Confesso ter ficado em dúvida sobre tratar este assunto aqui, interrompendo a descrição “do rio Paraibuna”. Mas, por outro lado, a ferrovia tem sua origem e seu momento com a possibilidade de servir a zona da mata através de “um ramal” da EFDPII que seguisse o traçado da antiga rota comercial, utilizando a mesma estação de Serraria como inicial.

Assim, o Decreto Imperial nº 6471 de 18.01.1877 “Approva, com alterações, os Estatutos da Companhia União Mineira e a autoriza a funccionar”.
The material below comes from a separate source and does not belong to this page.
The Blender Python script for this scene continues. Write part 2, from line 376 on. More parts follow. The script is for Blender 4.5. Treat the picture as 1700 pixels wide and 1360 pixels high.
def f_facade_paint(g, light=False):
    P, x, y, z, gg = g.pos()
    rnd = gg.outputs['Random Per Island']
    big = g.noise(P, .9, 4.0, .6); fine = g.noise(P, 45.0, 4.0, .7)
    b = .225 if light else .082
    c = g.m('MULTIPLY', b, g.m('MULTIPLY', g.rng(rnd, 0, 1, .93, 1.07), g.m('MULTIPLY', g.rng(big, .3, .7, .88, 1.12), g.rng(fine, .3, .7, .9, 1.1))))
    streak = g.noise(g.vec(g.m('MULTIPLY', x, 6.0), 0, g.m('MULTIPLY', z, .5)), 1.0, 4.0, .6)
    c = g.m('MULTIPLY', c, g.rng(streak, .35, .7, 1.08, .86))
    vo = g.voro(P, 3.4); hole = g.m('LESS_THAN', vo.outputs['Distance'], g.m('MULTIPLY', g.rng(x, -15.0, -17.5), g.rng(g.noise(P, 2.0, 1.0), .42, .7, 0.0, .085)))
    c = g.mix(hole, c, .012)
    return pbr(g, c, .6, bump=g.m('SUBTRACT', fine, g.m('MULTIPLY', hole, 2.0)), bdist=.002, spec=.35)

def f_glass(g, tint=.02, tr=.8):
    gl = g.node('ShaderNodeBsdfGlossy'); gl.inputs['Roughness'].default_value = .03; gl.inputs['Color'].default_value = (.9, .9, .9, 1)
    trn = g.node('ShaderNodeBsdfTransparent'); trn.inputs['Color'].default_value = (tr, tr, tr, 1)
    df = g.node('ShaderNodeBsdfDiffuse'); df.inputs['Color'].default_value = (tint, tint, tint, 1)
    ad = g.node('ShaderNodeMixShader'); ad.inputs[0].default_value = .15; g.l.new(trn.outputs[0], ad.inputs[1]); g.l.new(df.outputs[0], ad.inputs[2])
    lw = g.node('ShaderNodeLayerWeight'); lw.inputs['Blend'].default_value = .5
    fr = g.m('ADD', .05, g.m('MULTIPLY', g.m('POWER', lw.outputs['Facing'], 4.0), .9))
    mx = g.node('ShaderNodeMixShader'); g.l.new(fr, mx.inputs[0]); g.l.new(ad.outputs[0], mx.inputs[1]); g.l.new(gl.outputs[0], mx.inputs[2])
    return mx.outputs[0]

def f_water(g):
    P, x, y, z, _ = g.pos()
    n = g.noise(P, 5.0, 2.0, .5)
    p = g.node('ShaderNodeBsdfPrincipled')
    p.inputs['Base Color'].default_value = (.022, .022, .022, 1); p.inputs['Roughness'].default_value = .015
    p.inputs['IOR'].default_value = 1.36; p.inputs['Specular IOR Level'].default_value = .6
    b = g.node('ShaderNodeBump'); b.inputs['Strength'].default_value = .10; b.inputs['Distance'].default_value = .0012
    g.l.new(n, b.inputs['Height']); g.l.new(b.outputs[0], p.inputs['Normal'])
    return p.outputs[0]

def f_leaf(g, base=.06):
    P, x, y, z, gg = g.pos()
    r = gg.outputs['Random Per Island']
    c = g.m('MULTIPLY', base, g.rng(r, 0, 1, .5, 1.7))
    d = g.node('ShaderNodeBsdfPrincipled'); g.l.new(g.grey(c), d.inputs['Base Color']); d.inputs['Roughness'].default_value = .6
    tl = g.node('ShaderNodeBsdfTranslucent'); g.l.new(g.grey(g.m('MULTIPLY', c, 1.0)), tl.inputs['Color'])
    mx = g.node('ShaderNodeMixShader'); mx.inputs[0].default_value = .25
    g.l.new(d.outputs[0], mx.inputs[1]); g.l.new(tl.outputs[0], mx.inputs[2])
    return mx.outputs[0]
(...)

A partir de Serraria, a primeira estação a ser inaugurada, a 7 km de Serraria, foi a de Silveira Lobo, e 5 km mais adiante, a de Socego (ou Sossego). Ambas inauguradas a 13.05.1879. Os trabalhos continuavam e assim, em 07.07.1879 duas outras estações foram inauguradas, as de São Pedro (do Pequeri) e Santa Helena. Bicas foi a seguinte em 09.09.1880. Nesse ponto, houve uma pausa para estudos de engenharia e as obras recomeçaram no ano seguinte com as estações de Roça Grande inaugurada em 20.06.1880 e a de São João Nepomuceno em 24.